The building is home to classrooms and offices for professors, along with computer labs that have some of the most advanced technology on campus.

Chair of the Computer Science Department Robert Drysdale said he believes Sudikoff's construction "has increased the availability of much better machines."

Sudikoff "is a huge step for both faculty and students," Drysdale said.

The building's first floor consists of classrooms and computer labs with dozens of state-of-the-art workstations, like 20 Sun workstations and 15 Digital Alpha workstations.

One of the highlights of the building is the Dartmouth Experimental Visualization Laboratory, where research and development of multimedia technology is conducted.

The second and third floors are divided into faculty and graduate student offices.

"It is great to have the offices mixed. We were pretty much segregated over at Bradley," said Perry Fizzano, a computer science graduate student.

The main projects currently in progress revolve around multimedia and the theory of algorithms, said Bill Stubblefield, a visiting computer science professor.

One software program developed at the College is the Multimedia Kiosk, a program using graphics, sound, and video to inform users on a variety of topics from class offerings to lists of graduate students.

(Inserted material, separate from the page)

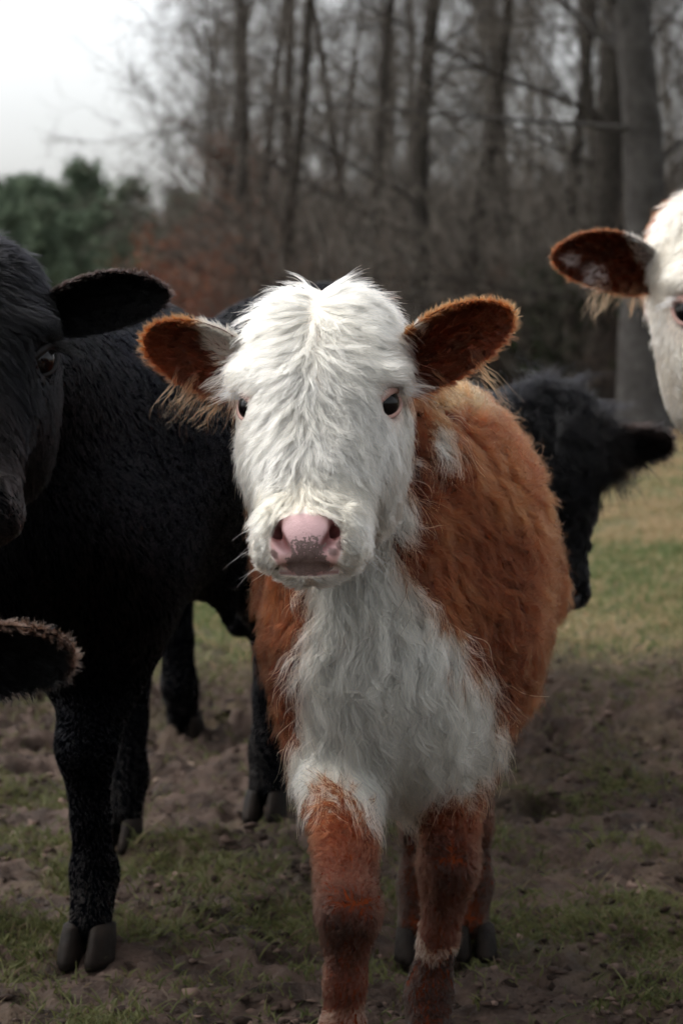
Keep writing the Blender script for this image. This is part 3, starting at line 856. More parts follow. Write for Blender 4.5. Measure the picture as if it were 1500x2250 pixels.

With the housing of all this expensive and advanced technology come several issues of security, and Sudikoff has a state-of-the-art security system to protect its state-of-the-art computers.

Card scans in every lab ensure limited access to Sudikoff that restrict entrance to computer science faculty, graduate students, and undergraduate students taking classes in the building.

The Sudikoff Laboratory was built in 1993 using a $3.5 million donation by Jeffrey Sudikoff '77 and a $2 million donation from the Kiewit Foundation.